15 Apr, 2009 By: Erik Gruenwedel

Image Entertainment

Patience by Image Entertainment continues to be lucrative, this time by the payment of $1.5 million.

The Chatsworth, Calif.-based packaged media distributor April 15 signed a merger agreement amendment with Nyx Acquisitions, an affiliate of Q-Black LLC in San Francisco, which delayed closing of the $100 million deal until April 20. The acquisition, approved by Image shareholders in February, calls for Nyx to pay $2.75 per share in cash ($60.2 million), in addition to assuming all outstanding debt, for a total purchase price of $100 million.

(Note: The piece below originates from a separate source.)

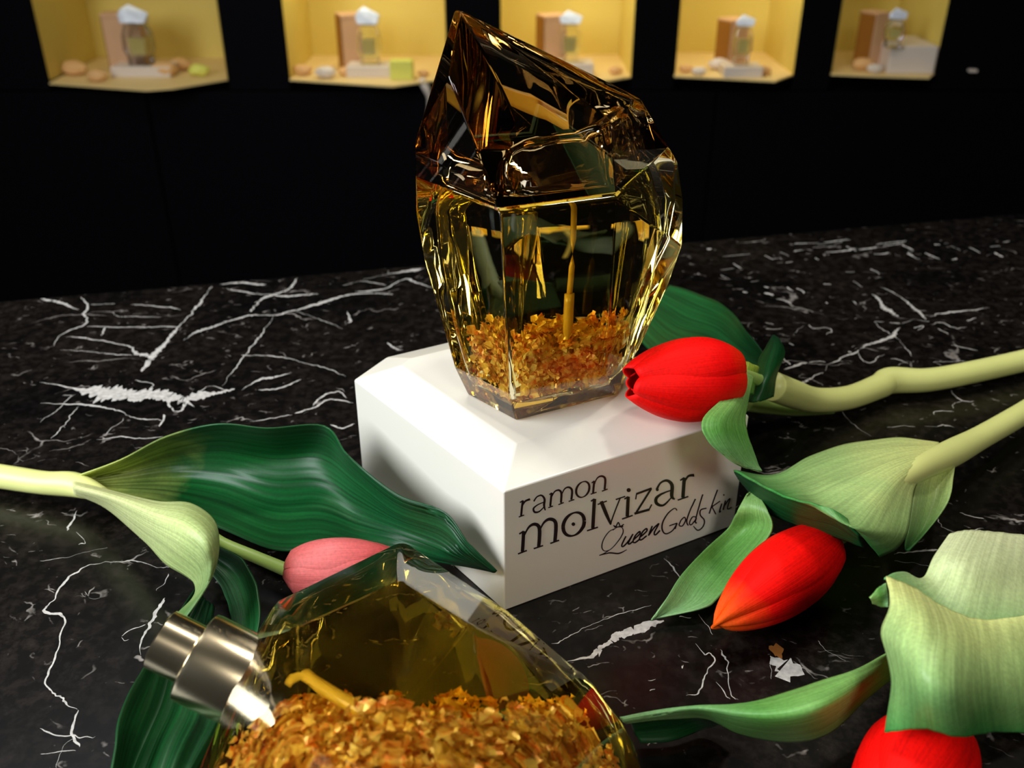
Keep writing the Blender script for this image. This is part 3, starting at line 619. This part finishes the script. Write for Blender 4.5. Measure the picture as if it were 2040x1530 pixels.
hb = hull_bm(pts, 7); hb.normal_update(); bmesh.ops.recalc_face_normals(hb, faces=hb.faces)
SHELL = [(f.calc_center_median().copy(), f.normal.copy()) for f in hb.faces]; hb.free()
def pull(v, margin, c):             # keep the cavity a wall's thickness inside the glass
    for k in range(40):
        if max((v-a).dot(n_) for a, n_ in SHELL) < -margin: break
        v = Vector((v.x+(c.x-v.x)*.04, v.y+(c.y-v.y)*.04, v.z))
    return v
LV = .1440
def cut(z, keep_up, bevel):
    b_ = hull_bm(pts, 7); r_ = bmesh.ops.bisect_plane(b_, geom=b_.verts[:]+b_.edges[:]+b_.faces[:], plane_co=(0, 0, z), plane_no=(0, 0, 1), clear_inner=keep_up, clear_outer=not keep_up)
    bmesh.ops.contextual_create(b_, geom=[e_ for e_ in r_['geom_cut'] if isinstance(e_, bmesh.types.BMEdge)])
    bmesh.ops.bevel(b_, geom=[e_ for e_ in b_.edges if e_.calc_face_angle(0) > .08 and abs(e_.verts[0].co.z-z)+abs(e_.verts[1].co.z-z) > 1e-5], offset=bevel, segments=3, affect='EDGES', profile=.5, clamp_overlap=True)
    bmesh.ops.recalc_face_normals(b_, faces=b_.faces); return b_
cavity_plan = [Vector(v) for v in ((-.0010, .2925, 0), (.0365, .3075, 0), (.0515, .3330, 0), (.036, .3525, 0), (.002, .3540, 0), (-.0225, .3260, 0))]
cc = Vector((.013, .325, 0))
def ring(scale, z, rnd=.22, n_=10, dx=0, dy=0):
    out = []; P = cavity_plan; m_ = len(P)
    for i in range(m_):
        a, b, c = P[i-1], P[i], P[(i+1) % m_]; p0, p2 = b.lerp(a, rnd), b.lerp(c, rnd)
        for k in range(n_):
            t = k/(n_-1); q = p0.lerp(b, t).lerp(b.lerp(p2, t), t); q = cc + (q-cc)*scale; out.append(pull(Vector((q.x+dx, q.y+dy, z)), .0038, cc+Vector((.002, 0, z))))
    return out
def loft(rings):
    V, Fc = [], []; n_ = len(rings[0])
    for r_ in rings: V += r_
    for i in range(len(rings)-1):
        for k in range(n_): Fc.append((i*n_+k, i*n_+(k+1) % n_, (i+1)*n_+(k+1) % n_, (i+1)*n_+k))
    Fc += [tuple(range(n_))[::-1], tuple((len(rings)-1)*n_+k for k in range(n_))]
    return V, Fc
# hollow above the liquid: inner wall of the glass (normals pointing into the hollow)
rs = [ring(.93, LV+.0016, .28), ring(.985, LV+.0024, .28), ring(1.0, LV+.0045, .28), ring(.985, LV+.008, .28), ring(.95, LV+.0115, .28), ring(.86, LV+.015, .30), ring(.70, LV+.0172, .32, dx=.001), ring(.45, LV+.0182, .32, dx=.002), ring(.2, LV+.0186, .32, dx=.002)]
hv, hf = loft(rs)
bmh = bmesh.new(); vs = [bmh.verts.new(v) for v in hv]
for f in hf: bmh.faces.new([vs[i] for i in f])
bmesh.ops.recalc_face_normals(bmh, faces=bmh.faces)
bmesh.ops.reverse_faces(bmh, faces=bmh.faces)
ob = cut(LV+.0004, True, .0007)
me1 = bpy.data.meshes.new('t1'); ob.to_mesh(me1); ob.free(); me2 = bpy.data.meshes.new('t2'); bmh.to_mesh(me2); bmh.free()
bmx = bmesh.new(); bmx.from_mesh(me1); bmx.from_mesh(me2)
bmesh.ops.translate(bmx, vec=-tall.location, verts=bmx.verts)
me = bpy.data.meshes.new('cap'); bmx.to_mesh(me); bmx.free(); me.materials.append(M['capglass'])
go = bpy.data.objects.new('cap', me); COL.objects.link(go); go.parent = tall; crisp(go); go['label'] = 'smoky pointed glass cap'
crisp(bm_obj('glass_body', cut(LV+.0002, False, .0007), M['glass'], tall))
LR = [ring(.55, .0665, .25, dy=-.004), ring(.66, .0672, .24, dy=-.004), ring(.74, .0695, .2, dy=-.003), ring(.80, .076, .18, dy=-.002), ring(.90, .088, .16, dy=-.001), ring(.98, .102, .15), ring(1.0, .115, .15), ring(1.0, .13, .18), ring(.99, .1390, .22), ring(.97, .1412, .25), ring(.93, LV-.0014, .28)]
lv, lf = loft(LR)
liq = mesh('liquid', lv, lf, M['liquid'], tall, True)
liq.modifiers.new('e', 'EDGE_SPLIT').split_angle = radians(50)
def in_tall(c):
    z = c.z
    if z < .0680: return False
    sc = .66 + (min(z, .105)-.068)/.037*.28; d = Vector((c.x, c.y+.002, 0))-cc
    P = cavity_plan; m_ = len(P)
    for i in range(m_):
        a, b = cc+(P[i]-cc)*sc*.93, cc+(P[(i+1) % m_]-cc)*sc*.93; e_ = b-a; n_ = Vector((e_.y, -e_.x, 0)).normalized()
        if (Vector((c.x, c.y+.002, 0))-a).dot(n_) > -.0012: return False
    return z < .0855 + .007*noise.noise(Vector((c.x*90, c.y*90, 1))) + max(0, (c.y-.31))*.12
flakes('gold_leaf', in_tall, 9000, .0026, tall, lambda: Vector((random.uniform(-.025, .055), random.uniform(.285, .36), random.uniform(.067, .092))))
tx = PY(1122, 420, .318).x
tube('dip_tube', [(tx, .318, LV-.002), (tx+.0004, .318, .12), (tx, .318, .105)], [.0011, .0011, .0011], M['tube'], tall, 8, 12)
tube('dip_tube', [(tx, .318, .1048), (tx-.0002, .318, .085), (tx, .318, .075)], [.0019, .0019, .0019], M['tube'], tall, 8, 12)

# ---------------------------------------------------------------- lying bottle
low = empty('perfume_bottle', (-.02, .19, 0), 'amber glass bottle of gold flakes lying on its side in front', 'bottle')
o_pts = [PZ(795,1079,.038), PZ(812,1082,.036), PZ(545,1200,.038), PZ(506,1270,.043), PZ(448,1400,.0390), PZ(392,1540,.036), PZ(330,1720,.030),
    PZ(800,1156,.054), PZ(592,1250,.055), PZ(937,1243,.057), PZ(580,1520,.067), PZ(790,1420,.071), PZ(775,1600,.074), PZ(1000,1560,.064),
    PZ(1010,1214,.042), PZ(1180,1358,.036), PZ(1240,1440,.028), PZ(1262,1480,.02), PZ(1300,1600,.014), PZ(1280,1800,.02),
    PZ(700,2000,.06), PZ(500,1900,.05), PZ(1050,1950,.04)]
q0 = [PZ(800,1180,.0006), PZ(640,1270,.0006), PZ(650,1400,.0006), PZ(600,1640,.0006), PZ(1030,1290,.0006), PZ(1190,1440,.0006), PZ(1240,1600,.0006), PZ(700,1850,.0006), PZ(1100,1750,.0006)]
ob = hull_bm(o_pts+q0, 5, .0019, 4)
lowc = sum(o_pts+q0, Vector())/len(o_pts+q0)
cav = [lowc + (p-lowc)*.84 for p in o_pts+q0]
cbm = hull_bm(cav, 8, .0, 1)
bmesh.ops.recalc_face_normals(ob, faces=ob.faces)
crisp(bm_obj('glass_body', ob, M['glass'], low))
cb = bm_obj('liquid', hull_bm(cav, 9, .004, 4), M['liquid'], low, True)
# half-space list of the cavity for placing flakes
cbm.normal_update(); bmesh.ops.recalc_face_normals(cbm, faces=cbm.faces)
planes = [(f.calc_center_median().copy(), f.normal.copy()) for f in cbm.faces]; cbm.free()
ysplit = PZ(700, 1475, .03).y
def in_low(c):
    if any((c-a).dot(n_) > -.0035 for a, n_ in planes): return False
    lim = ysplit - .004 + .010*noise.noise(Vector((c.x*70, 3, c.z*40))) + (.008 if c.x > -.006 and c.x < .012 else 0)
    return c.y < lim - (c.z-.03)*.5
xmn, xmx = min(p.x for p in cav), max(p.x for p in cav); ymn = min(p.y for p in cav)
flakes('gold_leaf', in_low, 26000, .0026, low, lambda: Vector((random.uniform(xmn, xmx), random.uniform(max(ymn, .11), .235), random.uniform(.004, .062))))
tube('dip_tube', [PZ(620,1392,.043), PZ(760,1480,.051), PZ(1000,1640,.045)], [.002, .002, .002], M['tube'], low, 10, 12)
# sprayer: two metal cylinders on one axis
ax = Vector((1, -.22, -.46)).normalized()
sp0 = PZ(318, 1272, .0440)
def lathe(name, prof, m, parent, seg=64):
    a = ax.cross(Vector((0, 0, 1))).normalized(); b = a.cross(ax); V, Fc = [], []
    for t, r in prof:
        for k in range(seg): q = 2*pi*k/seg; V.append(sp0 + ax*t + (a*cos(q)+b*sin(q))*r)
    for i in range(len(prof)-1):
        for k in range(seg): Fc.append((i*seg+k, i*seg+(k+1) % seg, (i+1)*seg+(k+1) % seg, (i+1)*seg+k))
    Fc += [tuple(range(seg))[::-1], tuple((len(prof)-1)*seg+k for k in range(seg))]
    o = mesh(name, V, Fc, m, parent, True); o.modifiers.new('e', 'EDGE_SPLIT').split_angle = radians(35); return o
lathe('spray_button', [(0, .0080), (.0005, .0087), (.0108, .0087), (.0112, .0084)], M['steel'], low)
lathe('spray_collar', [(.0110, .0120), (.0115, .0129), (.0127, .0131), (.0275, .0131)], M['steel'], low)
lathe('neck', [(.0275, .0095), (.033, .0095)], M['gold'], low, 32)

# ---------------------------------------------------------------- tulips
def head(parent, base, tip, R, m, np_=6, openness=.12, twist=.3, zs=1.0, seed=1, end=.92, blunt=.86, rnd_=.10):
    rnd = random.Random(seed); fl = empty_child('flower', parent, base)
    ax_ = (tip-base); Lh = ax_.length; d = ax_.normalized(); a = d.cross(Vector((0, 0, 1))).normalized(); b = a.cross(d)
    for k in range(np_):
        outer = k % 2; ang0 = twist + k*2*pi/np_; half = (.78 if outer else .72)*(1+rnd.uniform(-.06, .06)); rs_ = (1.0 if outer else .93)*(1+rnd.uniform(-.02, .03)); ln = 1+rnd.uniform(-.06, .04)
        V, Fc, UV = [], [], []; nu, nv = 26, 18
        for i in range(nu+1):
            t = i/nu
            prof = (sin(pi*min(1, .08+t*end))**.55)*(1-.25*t) + openness*t*t
            if t < .06: prof *= t/.06*.7+.3
            wd = half*(sin(pi*(.12+blunt*t))**.5)
            for j in range(nv+1):
                s = -1+2*j/nv; q = ang0 + s*wd*1.25
                r = R*rs_*prof*(1 - .10*s*s + .025*noise.noise(Vector((t*3, s*2, k+seed))) + .035*math.exp(-(s*5)**2)*(t-.2))
                x = base + d*(Lh*ln*(t - rnd_*t*t*s*s)) + (a*cos(q) + b*sin(q)*zs)*r
                V.append(x); UV.append((t, j/nv))
        for i in range(nu):
            for j in range(nv): c = i*(nv+1)+j; Fc.append((c, c+1, c+nv+2, c+nv+1))
        o = mesh('petal', V, Fc, m, fl, True, uvs=UV)
        s = o.modifiers.new('thickness', 'SOLIDIFY'); s.thickness = .0006; s.offset = -1
    return fl
def empty_child(name, parent, loc):
    o = bpy.data.objects.new(name, None); COL.objects.link(o); o.parent = parent; o.empty_display_size = .01
    o.location = Vector(loc) - parent_loc(parent); return o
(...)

Pursuant to the fourth amendment, Nyx said it would deposit $1 million into a business interruption fee account by noon April 17. More importantly it agreed to release to Image the current $1.5 million in the account. Image March 24 received $1 million from the business interruption account in connection with the execution of the second amendment to the merger agreement.

Nyx has the option to delay closing of the acquisition until May 4, provided it requests permission to do so by April 16 and pays $3 million into the business interruption fee account by April 20.

Despite the apparent absurdity of the roller coaster negotiations, one analyst following the deal said investors remain optimistic for a conclusion underscored by Nyx’s previous payments of $2.5 million into the account.

“It seems like [Nyx] has intentions to do it, I just don’t know if they can get the money together,” said the analyst, who wished not to be identified due to the ongoing negotiations.

Image shares closed up more than 14% to $1.46 per share.